-- WHAT TO PRODUCE --
Search the listing below for the word "picture" and copy each line that holds it.

□ □ □

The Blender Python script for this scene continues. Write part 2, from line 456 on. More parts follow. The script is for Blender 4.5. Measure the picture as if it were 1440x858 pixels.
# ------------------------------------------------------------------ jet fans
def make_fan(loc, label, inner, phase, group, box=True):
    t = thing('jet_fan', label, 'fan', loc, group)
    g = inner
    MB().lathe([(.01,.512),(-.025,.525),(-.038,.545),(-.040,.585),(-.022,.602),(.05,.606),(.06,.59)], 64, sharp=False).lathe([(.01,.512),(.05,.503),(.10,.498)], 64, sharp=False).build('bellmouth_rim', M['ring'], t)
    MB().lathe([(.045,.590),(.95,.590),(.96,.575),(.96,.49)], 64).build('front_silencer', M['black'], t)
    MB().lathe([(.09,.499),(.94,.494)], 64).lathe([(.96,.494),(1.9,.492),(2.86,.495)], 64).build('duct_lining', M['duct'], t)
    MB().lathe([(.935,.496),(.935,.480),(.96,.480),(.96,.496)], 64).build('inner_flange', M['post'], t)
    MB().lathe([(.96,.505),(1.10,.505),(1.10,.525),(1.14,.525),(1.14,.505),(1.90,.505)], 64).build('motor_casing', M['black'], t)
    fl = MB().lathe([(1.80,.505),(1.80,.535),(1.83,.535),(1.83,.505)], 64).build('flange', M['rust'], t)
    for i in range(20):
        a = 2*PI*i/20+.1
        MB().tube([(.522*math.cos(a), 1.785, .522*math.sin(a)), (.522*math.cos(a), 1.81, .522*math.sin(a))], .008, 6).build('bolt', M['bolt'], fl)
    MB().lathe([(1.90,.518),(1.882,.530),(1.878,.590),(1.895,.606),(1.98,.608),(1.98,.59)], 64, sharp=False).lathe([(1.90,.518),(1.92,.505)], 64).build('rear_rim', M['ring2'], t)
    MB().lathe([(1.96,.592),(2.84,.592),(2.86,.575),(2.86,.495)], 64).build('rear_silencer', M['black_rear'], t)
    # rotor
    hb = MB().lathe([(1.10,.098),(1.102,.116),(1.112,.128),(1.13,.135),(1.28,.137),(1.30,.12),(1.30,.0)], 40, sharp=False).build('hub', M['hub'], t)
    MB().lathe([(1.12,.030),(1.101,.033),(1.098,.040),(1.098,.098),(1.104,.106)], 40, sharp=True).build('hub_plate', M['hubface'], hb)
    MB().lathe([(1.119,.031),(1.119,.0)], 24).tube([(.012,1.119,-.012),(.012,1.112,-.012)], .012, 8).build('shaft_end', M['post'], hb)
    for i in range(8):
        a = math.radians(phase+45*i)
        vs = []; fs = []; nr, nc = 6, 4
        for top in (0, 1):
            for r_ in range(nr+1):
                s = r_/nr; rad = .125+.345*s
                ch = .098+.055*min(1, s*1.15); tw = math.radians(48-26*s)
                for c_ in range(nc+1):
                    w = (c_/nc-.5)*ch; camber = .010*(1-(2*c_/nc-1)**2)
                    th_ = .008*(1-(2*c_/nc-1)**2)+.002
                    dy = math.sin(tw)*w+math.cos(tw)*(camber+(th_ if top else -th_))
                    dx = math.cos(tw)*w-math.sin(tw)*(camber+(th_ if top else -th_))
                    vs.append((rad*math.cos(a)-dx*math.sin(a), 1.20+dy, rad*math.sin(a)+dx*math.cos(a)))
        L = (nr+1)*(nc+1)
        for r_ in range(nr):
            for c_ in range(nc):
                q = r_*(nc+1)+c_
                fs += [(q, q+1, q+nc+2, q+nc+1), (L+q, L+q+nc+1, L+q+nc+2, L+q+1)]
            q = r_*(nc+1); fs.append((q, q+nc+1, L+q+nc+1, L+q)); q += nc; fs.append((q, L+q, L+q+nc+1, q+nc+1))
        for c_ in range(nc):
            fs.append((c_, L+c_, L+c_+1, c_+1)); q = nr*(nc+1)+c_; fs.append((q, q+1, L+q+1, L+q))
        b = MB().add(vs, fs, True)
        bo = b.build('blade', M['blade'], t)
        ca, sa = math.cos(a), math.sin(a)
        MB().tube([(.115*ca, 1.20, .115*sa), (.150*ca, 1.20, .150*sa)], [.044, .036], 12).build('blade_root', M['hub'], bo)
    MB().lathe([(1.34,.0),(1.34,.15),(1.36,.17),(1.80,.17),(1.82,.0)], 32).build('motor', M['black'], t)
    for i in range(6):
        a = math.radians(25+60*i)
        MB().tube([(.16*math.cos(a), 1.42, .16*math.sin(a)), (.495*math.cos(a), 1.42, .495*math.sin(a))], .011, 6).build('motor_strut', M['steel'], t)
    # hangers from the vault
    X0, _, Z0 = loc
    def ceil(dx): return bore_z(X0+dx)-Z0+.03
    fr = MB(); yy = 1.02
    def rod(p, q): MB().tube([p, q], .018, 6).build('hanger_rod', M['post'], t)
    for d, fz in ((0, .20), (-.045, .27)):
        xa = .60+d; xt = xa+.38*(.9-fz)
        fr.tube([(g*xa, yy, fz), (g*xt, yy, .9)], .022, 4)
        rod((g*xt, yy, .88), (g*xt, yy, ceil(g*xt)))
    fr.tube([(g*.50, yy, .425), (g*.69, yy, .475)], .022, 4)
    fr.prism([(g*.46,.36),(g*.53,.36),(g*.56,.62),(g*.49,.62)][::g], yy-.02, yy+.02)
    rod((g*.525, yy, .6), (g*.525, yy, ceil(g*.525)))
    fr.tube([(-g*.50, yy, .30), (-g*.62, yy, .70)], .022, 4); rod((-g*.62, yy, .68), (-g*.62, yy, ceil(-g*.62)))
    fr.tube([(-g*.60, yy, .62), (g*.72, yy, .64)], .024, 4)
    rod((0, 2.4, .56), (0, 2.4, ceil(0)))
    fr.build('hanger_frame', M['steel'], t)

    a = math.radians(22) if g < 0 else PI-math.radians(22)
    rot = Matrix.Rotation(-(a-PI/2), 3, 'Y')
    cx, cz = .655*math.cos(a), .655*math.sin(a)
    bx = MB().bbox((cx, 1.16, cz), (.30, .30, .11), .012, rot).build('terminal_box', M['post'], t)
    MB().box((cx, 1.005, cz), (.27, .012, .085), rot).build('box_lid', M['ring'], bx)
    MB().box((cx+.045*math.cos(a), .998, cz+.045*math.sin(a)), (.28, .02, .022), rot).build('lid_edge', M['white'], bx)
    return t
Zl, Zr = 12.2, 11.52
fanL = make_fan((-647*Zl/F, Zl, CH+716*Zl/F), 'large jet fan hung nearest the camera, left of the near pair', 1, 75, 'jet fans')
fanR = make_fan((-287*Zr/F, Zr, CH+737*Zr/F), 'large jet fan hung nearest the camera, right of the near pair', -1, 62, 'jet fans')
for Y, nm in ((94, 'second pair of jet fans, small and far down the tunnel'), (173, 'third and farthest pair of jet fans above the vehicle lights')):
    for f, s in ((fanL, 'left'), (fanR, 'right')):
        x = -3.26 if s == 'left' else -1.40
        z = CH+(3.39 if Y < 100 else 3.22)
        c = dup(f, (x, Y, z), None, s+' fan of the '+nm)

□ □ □

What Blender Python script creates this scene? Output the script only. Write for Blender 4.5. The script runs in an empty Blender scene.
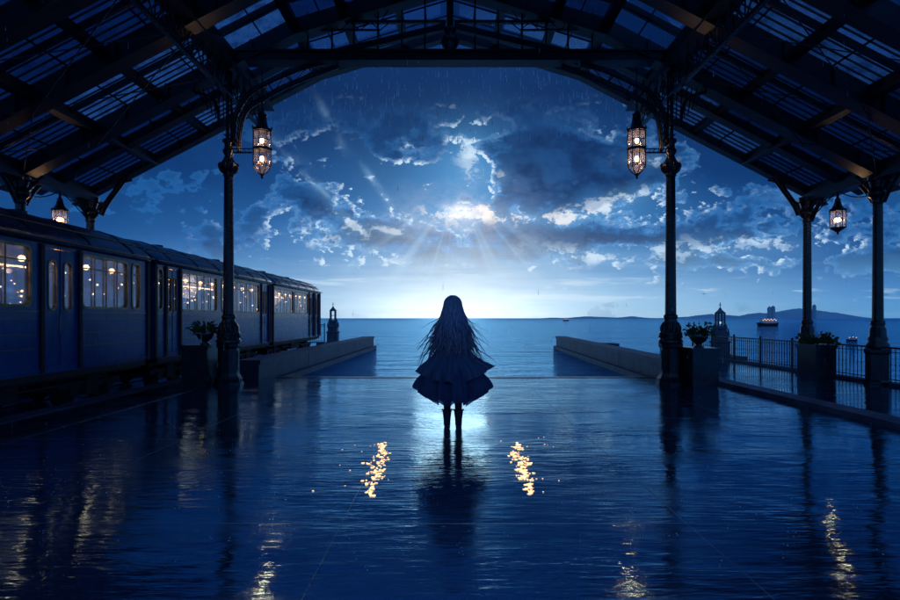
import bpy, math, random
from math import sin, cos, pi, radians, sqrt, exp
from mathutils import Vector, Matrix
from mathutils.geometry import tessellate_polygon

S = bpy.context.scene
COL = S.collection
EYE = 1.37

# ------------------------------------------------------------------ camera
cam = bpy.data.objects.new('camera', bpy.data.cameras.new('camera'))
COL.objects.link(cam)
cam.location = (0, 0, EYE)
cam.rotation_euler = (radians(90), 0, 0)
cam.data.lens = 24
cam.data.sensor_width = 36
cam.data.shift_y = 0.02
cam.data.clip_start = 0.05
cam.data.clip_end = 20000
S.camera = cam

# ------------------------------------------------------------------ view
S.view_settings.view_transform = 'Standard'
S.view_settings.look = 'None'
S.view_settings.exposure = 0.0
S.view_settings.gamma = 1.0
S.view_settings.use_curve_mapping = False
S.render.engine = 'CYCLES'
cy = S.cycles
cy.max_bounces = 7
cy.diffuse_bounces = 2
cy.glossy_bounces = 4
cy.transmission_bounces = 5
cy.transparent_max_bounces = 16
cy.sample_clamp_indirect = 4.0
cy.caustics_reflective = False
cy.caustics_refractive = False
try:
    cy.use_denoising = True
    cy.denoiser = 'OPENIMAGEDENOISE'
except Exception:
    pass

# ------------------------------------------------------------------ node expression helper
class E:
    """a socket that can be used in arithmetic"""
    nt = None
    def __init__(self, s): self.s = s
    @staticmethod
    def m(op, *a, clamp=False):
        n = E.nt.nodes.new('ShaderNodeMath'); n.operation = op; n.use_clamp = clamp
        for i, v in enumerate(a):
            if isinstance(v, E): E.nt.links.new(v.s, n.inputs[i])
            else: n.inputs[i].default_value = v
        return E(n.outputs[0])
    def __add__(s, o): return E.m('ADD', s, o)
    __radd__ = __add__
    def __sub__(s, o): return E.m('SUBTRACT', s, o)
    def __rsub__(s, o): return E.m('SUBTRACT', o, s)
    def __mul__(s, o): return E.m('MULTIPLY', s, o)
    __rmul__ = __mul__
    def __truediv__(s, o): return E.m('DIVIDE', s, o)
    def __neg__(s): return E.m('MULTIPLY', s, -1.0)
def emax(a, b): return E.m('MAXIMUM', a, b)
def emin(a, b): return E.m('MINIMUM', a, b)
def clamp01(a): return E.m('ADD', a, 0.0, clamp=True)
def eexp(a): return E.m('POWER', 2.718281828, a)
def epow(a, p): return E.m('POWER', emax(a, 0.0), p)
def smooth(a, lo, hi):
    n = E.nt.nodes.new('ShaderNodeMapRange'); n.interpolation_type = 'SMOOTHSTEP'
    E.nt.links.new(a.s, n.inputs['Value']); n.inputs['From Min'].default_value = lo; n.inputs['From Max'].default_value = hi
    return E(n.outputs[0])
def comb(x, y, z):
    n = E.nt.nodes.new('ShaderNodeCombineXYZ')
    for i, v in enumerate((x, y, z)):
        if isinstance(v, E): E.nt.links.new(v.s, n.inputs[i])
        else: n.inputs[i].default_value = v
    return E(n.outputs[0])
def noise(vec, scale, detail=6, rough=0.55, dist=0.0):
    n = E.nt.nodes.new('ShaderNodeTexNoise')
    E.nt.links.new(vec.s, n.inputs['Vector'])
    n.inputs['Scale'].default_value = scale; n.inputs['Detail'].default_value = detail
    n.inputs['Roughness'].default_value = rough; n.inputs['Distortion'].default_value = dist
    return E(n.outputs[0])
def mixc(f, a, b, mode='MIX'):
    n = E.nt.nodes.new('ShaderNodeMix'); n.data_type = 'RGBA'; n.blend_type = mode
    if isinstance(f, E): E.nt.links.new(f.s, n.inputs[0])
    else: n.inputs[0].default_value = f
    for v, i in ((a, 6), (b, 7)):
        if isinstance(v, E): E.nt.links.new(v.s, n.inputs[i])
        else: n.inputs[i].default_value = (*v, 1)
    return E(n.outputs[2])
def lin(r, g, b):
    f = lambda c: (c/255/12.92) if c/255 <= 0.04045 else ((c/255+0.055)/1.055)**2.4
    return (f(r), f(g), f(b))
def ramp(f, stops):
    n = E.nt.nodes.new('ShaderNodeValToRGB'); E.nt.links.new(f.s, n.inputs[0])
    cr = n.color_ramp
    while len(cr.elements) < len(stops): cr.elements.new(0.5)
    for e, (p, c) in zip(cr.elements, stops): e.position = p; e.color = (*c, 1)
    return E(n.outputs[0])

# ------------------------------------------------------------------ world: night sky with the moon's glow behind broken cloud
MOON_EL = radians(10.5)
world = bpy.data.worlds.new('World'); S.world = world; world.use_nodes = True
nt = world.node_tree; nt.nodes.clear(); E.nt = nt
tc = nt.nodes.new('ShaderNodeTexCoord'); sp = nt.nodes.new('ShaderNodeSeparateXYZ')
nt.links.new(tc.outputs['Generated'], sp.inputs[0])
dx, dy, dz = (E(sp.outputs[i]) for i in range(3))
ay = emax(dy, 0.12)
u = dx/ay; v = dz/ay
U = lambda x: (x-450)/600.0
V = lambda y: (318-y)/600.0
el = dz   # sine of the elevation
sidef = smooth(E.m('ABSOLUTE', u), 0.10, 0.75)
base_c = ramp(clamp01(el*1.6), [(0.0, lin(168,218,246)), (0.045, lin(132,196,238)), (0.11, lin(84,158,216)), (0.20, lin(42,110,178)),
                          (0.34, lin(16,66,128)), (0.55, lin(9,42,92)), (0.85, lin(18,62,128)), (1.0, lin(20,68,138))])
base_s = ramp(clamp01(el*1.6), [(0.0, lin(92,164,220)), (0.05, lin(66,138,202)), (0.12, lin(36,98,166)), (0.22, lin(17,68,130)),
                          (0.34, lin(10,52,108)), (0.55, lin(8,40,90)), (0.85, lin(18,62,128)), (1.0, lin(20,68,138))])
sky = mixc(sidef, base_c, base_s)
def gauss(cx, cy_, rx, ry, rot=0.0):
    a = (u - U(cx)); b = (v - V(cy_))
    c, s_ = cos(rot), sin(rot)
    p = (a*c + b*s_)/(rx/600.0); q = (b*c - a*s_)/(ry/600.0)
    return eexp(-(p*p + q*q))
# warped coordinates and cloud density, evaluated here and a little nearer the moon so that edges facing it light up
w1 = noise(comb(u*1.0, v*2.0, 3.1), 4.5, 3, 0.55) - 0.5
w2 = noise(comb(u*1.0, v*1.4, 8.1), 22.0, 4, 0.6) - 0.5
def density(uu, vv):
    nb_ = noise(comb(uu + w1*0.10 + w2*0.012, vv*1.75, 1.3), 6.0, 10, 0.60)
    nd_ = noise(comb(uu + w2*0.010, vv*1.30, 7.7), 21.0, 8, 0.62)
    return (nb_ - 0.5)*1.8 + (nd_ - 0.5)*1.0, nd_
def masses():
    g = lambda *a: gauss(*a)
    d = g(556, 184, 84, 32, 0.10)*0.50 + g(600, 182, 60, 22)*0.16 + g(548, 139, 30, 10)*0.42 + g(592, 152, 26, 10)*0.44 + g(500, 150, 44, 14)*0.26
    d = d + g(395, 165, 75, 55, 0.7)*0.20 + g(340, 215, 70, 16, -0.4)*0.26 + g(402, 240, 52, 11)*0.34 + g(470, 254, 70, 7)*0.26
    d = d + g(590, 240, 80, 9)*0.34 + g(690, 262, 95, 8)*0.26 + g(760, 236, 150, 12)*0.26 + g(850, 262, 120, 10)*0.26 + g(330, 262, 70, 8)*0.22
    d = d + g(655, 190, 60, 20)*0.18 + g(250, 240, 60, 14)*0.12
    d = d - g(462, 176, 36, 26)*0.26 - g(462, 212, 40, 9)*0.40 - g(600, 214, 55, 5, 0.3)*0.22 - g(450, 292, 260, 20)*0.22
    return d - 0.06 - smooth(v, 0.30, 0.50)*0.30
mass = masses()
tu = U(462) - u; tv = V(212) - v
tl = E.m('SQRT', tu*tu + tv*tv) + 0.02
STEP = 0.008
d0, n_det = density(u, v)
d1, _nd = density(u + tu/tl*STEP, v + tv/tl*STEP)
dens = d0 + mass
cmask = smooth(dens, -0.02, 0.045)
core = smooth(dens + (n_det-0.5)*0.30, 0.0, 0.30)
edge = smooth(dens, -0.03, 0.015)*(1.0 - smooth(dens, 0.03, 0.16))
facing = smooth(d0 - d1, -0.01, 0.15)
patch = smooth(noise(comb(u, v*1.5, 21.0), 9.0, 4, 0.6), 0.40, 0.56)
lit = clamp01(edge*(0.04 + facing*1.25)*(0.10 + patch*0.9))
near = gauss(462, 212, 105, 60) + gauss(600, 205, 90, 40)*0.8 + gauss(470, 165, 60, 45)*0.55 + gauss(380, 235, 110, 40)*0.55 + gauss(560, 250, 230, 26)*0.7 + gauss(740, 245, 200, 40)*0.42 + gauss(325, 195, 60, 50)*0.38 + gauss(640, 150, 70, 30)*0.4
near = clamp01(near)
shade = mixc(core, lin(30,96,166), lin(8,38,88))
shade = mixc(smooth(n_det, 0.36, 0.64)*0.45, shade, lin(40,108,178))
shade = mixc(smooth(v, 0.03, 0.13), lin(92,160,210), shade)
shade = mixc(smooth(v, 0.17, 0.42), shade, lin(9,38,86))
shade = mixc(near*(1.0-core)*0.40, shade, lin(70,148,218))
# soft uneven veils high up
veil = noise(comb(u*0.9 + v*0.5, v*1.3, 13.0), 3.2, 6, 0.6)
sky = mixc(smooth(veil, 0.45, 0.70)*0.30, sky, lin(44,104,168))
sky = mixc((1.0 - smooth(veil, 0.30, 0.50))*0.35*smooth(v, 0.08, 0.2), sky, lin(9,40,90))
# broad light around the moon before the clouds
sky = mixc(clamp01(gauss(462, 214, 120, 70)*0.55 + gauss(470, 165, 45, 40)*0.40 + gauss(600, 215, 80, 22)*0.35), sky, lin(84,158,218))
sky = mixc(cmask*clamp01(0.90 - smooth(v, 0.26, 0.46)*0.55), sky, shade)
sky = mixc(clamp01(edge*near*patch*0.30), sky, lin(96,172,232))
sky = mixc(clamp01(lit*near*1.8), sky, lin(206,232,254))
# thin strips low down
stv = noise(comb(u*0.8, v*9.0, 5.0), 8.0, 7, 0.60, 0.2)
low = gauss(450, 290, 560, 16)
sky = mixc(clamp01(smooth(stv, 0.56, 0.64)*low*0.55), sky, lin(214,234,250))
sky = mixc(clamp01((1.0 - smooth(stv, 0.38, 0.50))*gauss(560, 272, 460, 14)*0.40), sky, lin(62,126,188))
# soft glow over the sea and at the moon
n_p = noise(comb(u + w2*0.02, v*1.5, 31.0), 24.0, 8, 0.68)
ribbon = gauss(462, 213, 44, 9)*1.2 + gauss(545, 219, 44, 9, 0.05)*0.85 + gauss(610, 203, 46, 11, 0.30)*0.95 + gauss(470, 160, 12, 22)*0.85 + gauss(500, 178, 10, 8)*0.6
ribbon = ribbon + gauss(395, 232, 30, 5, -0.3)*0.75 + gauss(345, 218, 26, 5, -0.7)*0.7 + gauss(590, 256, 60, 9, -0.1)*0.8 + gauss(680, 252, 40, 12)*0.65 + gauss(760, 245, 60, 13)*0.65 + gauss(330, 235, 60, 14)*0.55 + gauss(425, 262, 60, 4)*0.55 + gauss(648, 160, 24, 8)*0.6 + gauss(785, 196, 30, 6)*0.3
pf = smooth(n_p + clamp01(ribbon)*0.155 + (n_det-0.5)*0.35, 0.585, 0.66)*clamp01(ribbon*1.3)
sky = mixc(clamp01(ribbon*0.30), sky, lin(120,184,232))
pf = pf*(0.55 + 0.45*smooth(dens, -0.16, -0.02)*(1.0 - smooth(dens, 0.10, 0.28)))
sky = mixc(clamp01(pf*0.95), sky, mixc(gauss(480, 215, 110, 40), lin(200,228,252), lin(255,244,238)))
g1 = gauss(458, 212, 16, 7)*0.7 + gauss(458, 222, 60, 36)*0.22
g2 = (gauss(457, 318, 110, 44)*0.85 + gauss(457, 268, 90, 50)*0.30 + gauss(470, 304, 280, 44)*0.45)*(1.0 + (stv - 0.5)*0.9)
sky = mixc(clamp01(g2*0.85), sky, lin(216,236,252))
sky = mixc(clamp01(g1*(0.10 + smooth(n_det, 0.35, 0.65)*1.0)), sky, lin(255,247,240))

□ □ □

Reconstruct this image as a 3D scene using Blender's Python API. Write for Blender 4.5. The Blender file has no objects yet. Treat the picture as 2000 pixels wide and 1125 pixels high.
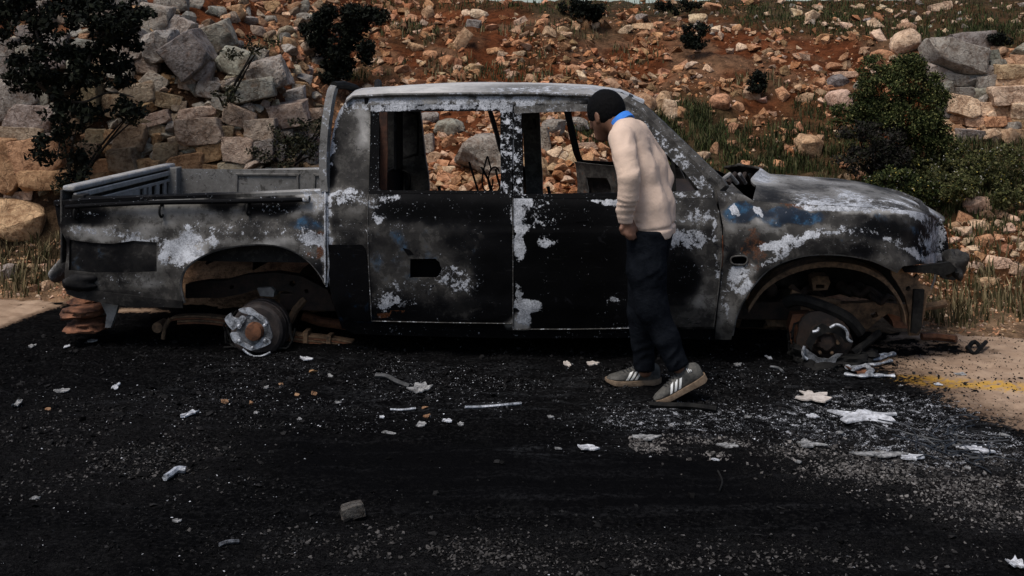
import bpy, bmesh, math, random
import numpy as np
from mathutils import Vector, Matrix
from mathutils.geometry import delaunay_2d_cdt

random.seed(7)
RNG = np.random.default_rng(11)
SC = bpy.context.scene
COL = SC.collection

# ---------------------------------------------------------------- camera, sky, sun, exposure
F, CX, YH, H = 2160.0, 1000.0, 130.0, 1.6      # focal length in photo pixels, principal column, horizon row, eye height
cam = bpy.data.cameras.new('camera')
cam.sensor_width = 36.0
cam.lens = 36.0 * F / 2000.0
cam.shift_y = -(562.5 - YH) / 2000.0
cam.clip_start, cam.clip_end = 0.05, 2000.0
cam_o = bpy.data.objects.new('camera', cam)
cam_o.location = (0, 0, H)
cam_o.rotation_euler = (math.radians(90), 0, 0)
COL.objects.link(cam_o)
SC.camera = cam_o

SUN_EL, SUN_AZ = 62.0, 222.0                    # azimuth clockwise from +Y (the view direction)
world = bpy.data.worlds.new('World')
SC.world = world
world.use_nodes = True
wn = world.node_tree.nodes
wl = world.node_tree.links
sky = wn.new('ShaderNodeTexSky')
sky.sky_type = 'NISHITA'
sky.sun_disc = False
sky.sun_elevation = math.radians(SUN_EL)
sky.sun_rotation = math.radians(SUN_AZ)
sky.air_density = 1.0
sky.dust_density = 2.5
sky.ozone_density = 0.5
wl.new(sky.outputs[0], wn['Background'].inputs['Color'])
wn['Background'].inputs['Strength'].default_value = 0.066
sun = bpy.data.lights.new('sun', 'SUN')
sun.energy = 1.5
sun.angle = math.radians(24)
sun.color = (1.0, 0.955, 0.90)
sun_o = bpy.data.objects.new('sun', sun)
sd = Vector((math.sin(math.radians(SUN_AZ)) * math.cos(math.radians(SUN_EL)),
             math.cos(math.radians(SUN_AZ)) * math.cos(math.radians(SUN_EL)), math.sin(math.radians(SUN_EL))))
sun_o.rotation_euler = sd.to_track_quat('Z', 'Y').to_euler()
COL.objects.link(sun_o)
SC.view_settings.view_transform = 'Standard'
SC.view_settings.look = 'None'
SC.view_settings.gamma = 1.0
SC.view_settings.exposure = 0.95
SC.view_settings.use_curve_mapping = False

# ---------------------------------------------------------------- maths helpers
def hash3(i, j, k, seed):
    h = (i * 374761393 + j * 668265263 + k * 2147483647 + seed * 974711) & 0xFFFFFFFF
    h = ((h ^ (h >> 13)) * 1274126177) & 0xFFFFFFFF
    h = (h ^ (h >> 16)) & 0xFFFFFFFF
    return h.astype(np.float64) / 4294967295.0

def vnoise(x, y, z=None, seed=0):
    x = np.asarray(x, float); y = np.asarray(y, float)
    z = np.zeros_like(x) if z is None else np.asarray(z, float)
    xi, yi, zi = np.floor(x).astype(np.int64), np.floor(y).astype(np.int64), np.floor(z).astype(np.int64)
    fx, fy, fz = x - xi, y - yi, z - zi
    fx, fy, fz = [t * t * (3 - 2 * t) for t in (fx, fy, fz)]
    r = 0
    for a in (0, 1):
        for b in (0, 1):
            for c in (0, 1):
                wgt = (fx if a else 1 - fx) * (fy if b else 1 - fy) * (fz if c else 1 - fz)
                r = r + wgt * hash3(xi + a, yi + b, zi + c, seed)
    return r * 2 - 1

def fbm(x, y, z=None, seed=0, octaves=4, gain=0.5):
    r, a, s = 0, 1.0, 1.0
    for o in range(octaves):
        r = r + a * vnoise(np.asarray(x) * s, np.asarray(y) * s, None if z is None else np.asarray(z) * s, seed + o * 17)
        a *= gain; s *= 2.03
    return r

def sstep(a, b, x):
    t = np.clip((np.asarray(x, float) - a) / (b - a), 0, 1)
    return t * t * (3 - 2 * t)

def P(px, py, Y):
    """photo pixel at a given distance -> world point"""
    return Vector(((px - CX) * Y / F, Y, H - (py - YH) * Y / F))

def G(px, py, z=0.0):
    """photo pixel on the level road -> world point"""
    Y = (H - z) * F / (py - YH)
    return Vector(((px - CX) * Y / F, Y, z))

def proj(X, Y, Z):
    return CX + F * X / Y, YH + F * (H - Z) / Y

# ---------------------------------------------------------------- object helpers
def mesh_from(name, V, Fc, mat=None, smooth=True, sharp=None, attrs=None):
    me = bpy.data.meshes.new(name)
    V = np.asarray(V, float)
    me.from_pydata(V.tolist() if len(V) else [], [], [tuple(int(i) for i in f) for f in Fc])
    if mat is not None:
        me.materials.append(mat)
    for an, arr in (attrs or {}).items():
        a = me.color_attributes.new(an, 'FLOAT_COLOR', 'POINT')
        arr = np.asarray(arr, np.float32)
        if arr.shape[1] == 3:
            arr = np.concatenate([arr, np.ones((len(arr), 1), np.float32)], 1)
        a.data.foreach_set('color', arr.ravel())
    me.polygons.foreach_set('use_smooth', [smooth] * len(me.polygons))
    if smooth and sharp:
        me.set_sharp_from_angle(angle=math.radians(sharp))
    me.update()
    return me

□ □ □

-- EXERCISE SOLUTION --
The Blender Python script for this scene continues. Write part 2, from line 456 on. More parts follow. The script is for Blender 4.5. Measure the picture as if it were 1440x858 pixels.
Reconstruct this image as a 3D scene using Blender's Python API. Write for Blender 4.5. The Blender file has no objects yet. Treat the picture as 2000 pixels wide and 1125 pixels high.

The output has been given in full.